WiMAX must have really pi$$ed in BMI-T's cornflakes for this many negative articles. One is fine, but this must be the fourth or fifth where BMI-T gives WiMAX a totally one-sided beat down. We could sum them all up as:
- LTE is great.
- WiMAX is for idiots.
- If you give spectrum to WiMAX you're an idiot.
- Stay in the abusive relationship you have with your incumbent mobile phone companies. They know how to look after you.
- We must make sure that independent people don't get a foothold into holding/using spectrum that will be needed by the major operators when they finally join the party with LTE. Looking at you Screamer Telecoms.
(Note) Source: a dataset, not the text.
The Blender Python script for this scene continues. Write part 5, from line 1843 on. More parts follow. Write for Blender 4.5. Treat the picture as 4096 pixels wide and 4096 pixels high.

Can't we have something that rather looks at the many failings of WiMAX from a more balanced perspective? Maybe focusing on how WiMAX's decentralised and simple to setup nature is more suited to having many smaller regional players that interconnect, vs LTE's compatibility with existing systems, good central management, full protocol suite for voice/data and more. That South Africa's current regulatory environment makes WiMAX a non-starter because it's nigh impossible to get chunks of spectrum for a particular area, as well as the corresponding license to use it to provide ECN services.
WiMAX's main target market = "I want to start a small ISP servicing a particular area quickly, cheaply and easily, and then I'll interconnect with other ISPs over an IP network".
ICASA's philosophy = "You can't get licenses for spectrum for just small areas. We aren't interested in regional players. We want huge organizations that can commit to a country wide rollout and have a 50.1% BEE stake. We're so incredibly slow that even when government wants something, we can't give Infraco a license in any kind of timely manner."
Unless ICASA's approach moves closer to WiMAX's strong points, then WiMAX is dead in the water. Do we really need industry shills telling us though?